Pasal 86 UU MD3 menyebutkan, tugas Pimpinan DPR antara lain memimpin dan menyimpulkan hasil sidang, menyusun rencana kerja, melakukan koordinasi, dan menjadi juru bicara DPR.
Novanto adalah anggota DPR, dan sebagai anggota DPR, ia berkedudukan sama dengan 559 anggota DPR lainnya, tak kurang dan tak lebih.
Bahwa jabatannya sebagai Ketua DPR, itu hanya sebatas juru bicara yang mewakili institusi DPR. Setya Novanto bukan DPR, dan DPR bukan Setya Novanto.
Pakar hukum tata negara Refly Harun menilai, Novanto melakukan blunder. Sebab, pada Pasal 245 ayat (3) huruf c UU MD3 disebutkan bahwa ketentuan pada ayat (1) tidak berlaku terhadap anggota DPR yang disangka melakukan tindak pidana khusus. Korupsi adalah tindak pidana khusus bahkan dilabeli sebagai extraordinary crime.
Jadi tidak ada alasan bagi Novanto untuk mangkir dari pemeriksaan KPK. Novanto kurang cermat karena hanya melihat satu ayat pada pasal tersebut (Kompas.com, 6 November 2017).
Mantan hakim MK Harjono juga berpendapat, MK saat itu tidak mengubah Pasal 245 ayat (3) yang menyatakan ketentuan ayat (1) tidak berlaku apabila anggota DPR diduga melakukan tindak pidana khusus, termasuk korupsi. Oleh karena itu, KPK tetap berwenang memeriksa Novanto meski tanpa izin Presiden.
Di pihak lain, KPK bekerja berdasarkan UU No. 30 Tahun 2002 yang bersifat lex specialis. Dalam hukum dikenal lex specialis derogate legi generalis, aturan khusus menyimpangi aturan umum.Itulah sebabnya, meski Pimpinan DPR bersurat ke KPK agar menunda penyidikan terhadap Novanto, KPK tak mengindahkannya.
Apalagi, total sudah sembilan kali Novanto dipanggil KPK sebagai saksi kasus e-KTP, dan beberapa pemanggilan yang bersangkutan hadir serta tak pernah ada alasan harus meminta izin Presiden terlebih dahulu. Mengapa kini Novanto, yang dikabarkan kembali menjadi tersangka korupsi e-KTP melalui Surat Perintah Dimulainya Penyidikan (SPDP) No. B-619/23/11/2017 yang diteken pada Selasa, 31 Oktober 2017, oleh Direktur Penyidikan KPK Aris Budiman, berubah pikiran? Mungkinkah ia mencium aroma tak sedap SPDP itu?

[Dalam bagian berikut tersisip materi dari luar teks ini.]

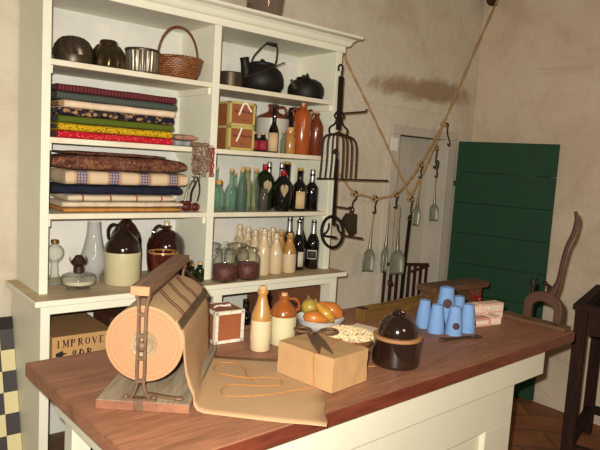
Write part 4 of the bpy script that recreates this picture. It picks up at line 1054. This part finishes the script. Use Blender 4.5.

Mestinya Novanto yakin bisa bebas kembali bila mengajukan praperadilan. Ia bahkan bisa mencontoh Ketua Kadin Jawa Timur La Nyalla Mattalitti yang tiga kali berhasil memenangkan praperadilan di PN Surabaya dalam kasus dugaan korupsi penggunaan dana hibah pada Kadin Jatim untuk pembelian initial public offering (IPO) Bank Jatim, dan akhirnya bebas di Pengadilan Tipikor Jakarta pada 30 November 2016 meski sempat dituntut enam tahun penjara.
Novanto memang bukan La Nyalla Mattalitti yang keponakan Ketua Mahkamah Agung (MA) Hatta Ali. Tapi setidaknya ia dikabarkan pernah bertemu Hatta Ali di Surabaya.
Apalagi Novanto juga pernah disebut Donald Trump sebagai orang kuat Indonesia. Sebagai orang kuat, tak patut bila takut, meski juga tak patut bila berucap, “l'etat c'est moi” (negara adalah saya), sebagaimana Raja Louis XIV dari Perancis.
Karyudi Sutajah Putra: Pegiat Media, Tinggal di Jakarta.